Antonio Carlos Gomes, diretor do Sinduscon-RJ, atribui ao governo a responsabilidade pela qualificação profissional dos desempregados. Para ele, o governo tem instrumentos e recursos para a criação de novas oportunidades de trabalho e de renda, além do Senai, que tem recursos praticamente tributários, incidentes sobre folhas de pagamento, e previstos em lei.
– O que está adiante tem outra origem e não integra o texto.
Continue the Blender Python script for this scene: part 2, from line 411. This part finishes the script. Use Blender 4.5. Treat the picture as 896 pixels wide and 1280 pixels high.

Já as empresas, mesmo que muitas delas estejam hoje assumindo a responsabilidade pela qualificação e formação de sua mão-de-obra, em geral, atuam no campo das "situações emergenciais ou dentro de rotinas de trabalho, mas não têm condições de dar conta da demanda", avalia Gomes.

Independentemente da atribuição de responsabilidades, o desafio da indústria como um todo é aumentar não apenas a quantidade, mas a qualidade do emprego no setor da construção, aprimorar a capacitação das empresas e da mão-de-obra e formalizar a mão-de-obra informal.

Sejam quais forem os caminhos trilhados para superação desses obstáculos, é consenso que o perfil da mão-de-obra da construção deflagra não apenas a precariedade do trabalho no Brasil, mas também a falta de planejamento, de organização, de uma visão estratégica e de uma política pública que transforme em ações aquilo que tudo mundo sabe: que a construção civil é, historicamente, um dos setores mais importantes da economia nacional por ser grande empregador de mão-de-obra e ter elevada participação na geração do PIB.